Market

Jadi Lokomotif Energi Bersih, Proses Lelang dan Pengadaan PLTS Harus Transparan


Pemerintah memprioritaskan pengembangan energi surya yang diharapkan menjadi lokomotif bagi peningkatan bauran energi bersih nasional di masa depan.

Mungkin anda suka

Direktur Eksekutif Institute for Essential Services Reform (IESR), Fabby Tumiwa mengatakan, untuk meraihnya perlu perencanaan lelang yang tepat, khususnya di proyek PLTS skala besar. Perencanaan yang tepat yang transparan serta didukung kebijakan yang mendukung kelayakan finansial proyek.

Fabby bilang, proses lelang di proyek PLTS skala besar akan berdampak kepada harga jual dari PLTS itu sendiri. “Pelelangan PLTS skala besar di Indonesia sangat terpaku pada ketentuan tata cara pelelangan barang dan jasa yang berlaku juga untuk PLN, yaitu tender umum, tender terbatas, penunjukan langsung dan pengadaan langsung, dengan berbagai ketentuan tambahan misalnya syarat TKDN. Dan ini bisa menghambat pengembangan instalasi surya,” kata Fabby, Jakarta, Sabtu (20/1/2024).

Asal tahu saja, pengembangan energi surya, biaya investasinya lebih murah, kompetitif dan pelaksanaannya cepat. Ada tiga program besar dalam pengembangan Pembangkit Listrik Tenaga Surya (PLTS) di Indonesia, PLTS atap, PLTS skala besar, serta PLTS terapung. PLN mencatat kapasitas terpasang PLTS atap per Mei 2021 mencapai 31,32 megawatt dari 3.781 pelanggan.

Target dari pemerintah kapasitas terpasang PLTS atap sebesar 3,6 gigawatt pada 2030. Hal tersebut diyakini bisa tercapai dengan memanfaatkan gedung-gedung milik pemerintah, bangunan dan fasilitas milik BUMN, industri, bisnis, serta rumah tangga.

Mengikuti persetujuan Paris, pemerintah menargetkan penurunan emisi karbon di program PLTS skala besar sebanyak 7,96 juta ton. Untuk mencapai target tersebut, PLTS skala besar disebar merata di seluruh Indonesia mulai dari Sumatera berkapasitas 1.178 megawatt, Jawa-Bali 1.863 megawatt, Kalimantan 563 megawatt, Sulawesi 781 megawatt, Maluku 426 megawatt, Nusa Tenggara 389 megawatt, dan Papua 141 megawatt. Selain penurunan emisi karbon, harga beli di PLTS skala besar juga bisa terjangkau.

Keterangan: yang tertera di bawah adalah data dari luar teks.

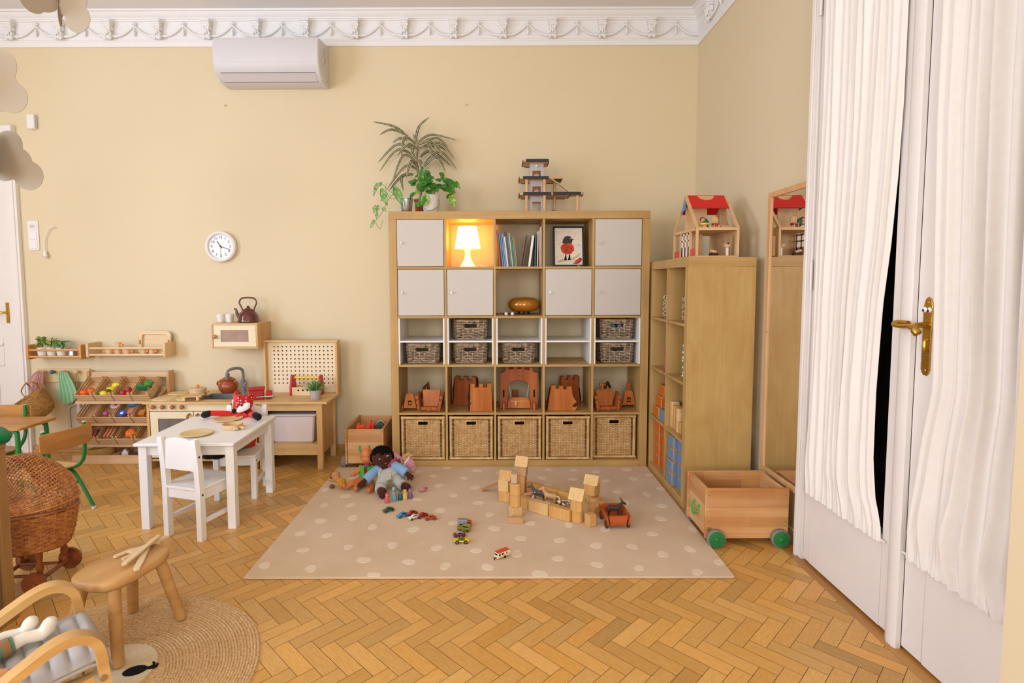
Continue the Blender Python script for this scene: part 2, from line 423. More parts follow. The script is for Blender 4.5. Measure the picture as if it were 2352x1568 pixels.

Masih kata Fabby, proses lelang PLTS skala besar kurang cocok untuk mendapatkan harga yang sangat kompetitif. Selain metode pelelangannya, proses pengadaan barang di PLTS skala besar sangat mirip dengan pengadaan di PLN.

Dia meminta pemerintah dan DPR untuk segera mengevaluasi perubahan cara lelang di proyek PLTS supaya bisa mendapatkan harga jual yang kompetitif namun dengan kualitas yang prima.

“Perlu dipikirkan perubahan cara lelang untuk PLTS sehingga mendapatkan harga yang kompetitif, kualitas yang prima. Mungkin pemerintah, DPR dan PLN perlu mencontoh tiga negara (Brazil, India dan Uni Emirat Arab) yang sukses mengembangkan kelistrikan dengan tenaga surya di negaranya,” katanya.

Standar lelang yang transparan, kata Fabby, harus diikuti dengan jadwal yang tepat. Diharapkan bisa meramaikan bursa penawaran dalam proses pengadaan di PLTS skala besar. Sisi regulasi sebagai faktor pendukung utamanya juga perlu memasukkan kearifan lokal.

“Hal penting lainnya selain yang tadi disebutkan, regulasi sebagai faktor pendukung utama harus memasukkan kearifan lokal untuk mendorong pengembangan solar skala besar dan melindungi industri lokal,” tutupnya.